# Start of Material shown

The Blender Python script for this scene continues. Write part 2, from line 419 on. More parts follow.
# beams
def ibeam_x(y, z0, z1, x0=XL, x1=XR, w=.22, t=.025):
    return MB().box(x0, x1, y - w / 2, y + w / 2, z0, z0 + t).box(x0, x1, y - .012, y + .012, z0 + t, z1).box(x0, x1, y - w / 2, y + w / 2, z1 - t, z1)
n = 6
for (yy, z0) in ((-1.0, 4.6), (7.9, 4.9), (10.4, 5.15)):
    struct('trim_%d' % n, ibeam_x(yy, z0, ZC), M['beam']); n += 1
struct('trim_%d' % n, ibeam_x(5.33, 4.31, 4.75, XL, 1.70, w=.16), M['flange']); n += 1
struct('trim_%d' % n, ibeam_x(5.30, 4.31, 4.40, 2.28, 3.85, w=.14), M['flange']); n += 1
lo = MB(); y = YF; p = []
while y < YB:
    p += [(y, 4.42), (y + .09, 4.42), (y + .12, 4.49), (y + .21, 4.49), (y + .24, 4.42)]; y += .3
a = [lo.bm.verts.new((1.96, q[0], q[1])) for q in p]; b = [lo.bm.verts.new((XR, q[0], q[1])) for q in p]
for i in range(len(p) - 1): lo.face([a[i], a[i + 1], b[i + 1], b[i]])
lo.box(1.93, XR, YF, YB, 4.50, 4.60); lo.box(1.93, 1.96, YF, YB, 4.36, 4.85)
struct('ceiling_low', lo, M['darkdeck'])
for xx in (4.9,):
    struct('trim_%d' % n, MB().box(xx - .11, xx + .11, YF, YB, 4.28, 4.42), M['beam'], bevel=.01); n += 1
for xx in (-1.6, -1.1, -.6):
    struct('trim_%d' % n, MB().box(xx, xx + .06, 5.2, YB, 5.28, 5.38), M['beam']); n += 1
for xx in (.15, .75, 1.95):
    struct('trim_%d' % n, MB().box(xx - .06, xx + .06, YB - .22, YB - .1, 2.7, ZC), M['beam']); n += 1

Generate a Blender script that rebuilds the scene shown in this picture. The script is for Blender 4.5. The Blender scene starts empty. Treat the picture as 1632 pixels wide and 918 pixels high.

# End of Material shown

- _What this task involves_:
Write out the records above again, keeping each one identical to the original.

- _Response_:
The Blender Python script for this scene continues. Write part 2, from line 419 on. More parts follow.
# beams
def ibeam_x(y, z0, z1, x0=XL, x1=XR, w=.22, t=.025):
    return MB().box(x0, x1, y - w / 2, y + w / 2, z0, z0 + t).box(x0, x1, y - .012, y + .012, z0 + t, z1).box(x0, x1, y - w / 2, y + w / 2, z1 - t, z1)
n = 6
for (yy, z0) in ((-1.0, 4.6), (7.9, 4.9), (10.4, 5.15)):
    struct('trim_%d' % n, ibeam_x(yy, z0, ZC), M['beam']); n += 1
struct('trim_%d' % n, ibeam_x(5.33, 4.31, 4.75, XL, 1.70, w=.16), M['flange']); n += 1
struct('trim_%d' % n, ibeam_x(5.30, 4.31, 4.40, 2.28, 3.85, w=.14), M['flange']); n += 1
lo = MB(); y = YF; p = []
while y < YB:
    p += [(y, 4.42), (y + .09, 4.42), (y + .12, 4.49), (y + .21, 4.49), (y + .24, 4.42)]; y += .3
a = [lo.bm.verts.new((1.96, q[0], q[1])) for q in p]; b = [lo.bm.verts.new((XR, q[0], q[1])) for q in p]
for i in range(len(p) - 1): lo.face([a[i], a[i + 1], b[i + 1], b[i]])
lo.box(1.93, XR, YF, YB, 4.50, 4.60); lo.box(1.93, 1.96, YF, YB, 4.36, 4.85)
struct('ceiling_low', lo, M['darkdeck'])
for xx in (4.9,):
    struct('trim_%d' % n, MB().box(xx - .11, xx + .11, YF, YB, 4.28, 4.42), M['beam'], bevel=.01); n += 1
for xx in (-1.6, -1.1, -.6):
    struct('trim_%d' % n, MB().box(xx, xx + .06, 5.2, YB, 5.28, 5.38), M['beam']); n += 1
for xx in (.15, .75, 1.95):
    struct('trim_%d' % n, MB().box(xx - .06, xx + .06, YB - .22, YB - .1, 2.7, ZC), M['beam']); n += 1

Generate a Blender script that rebuilds the scene shown in this picture. The script is for Blender 4.5. The Blender scene starts empty. Treat the picture as 1632 pixels wide and 918 pixels high.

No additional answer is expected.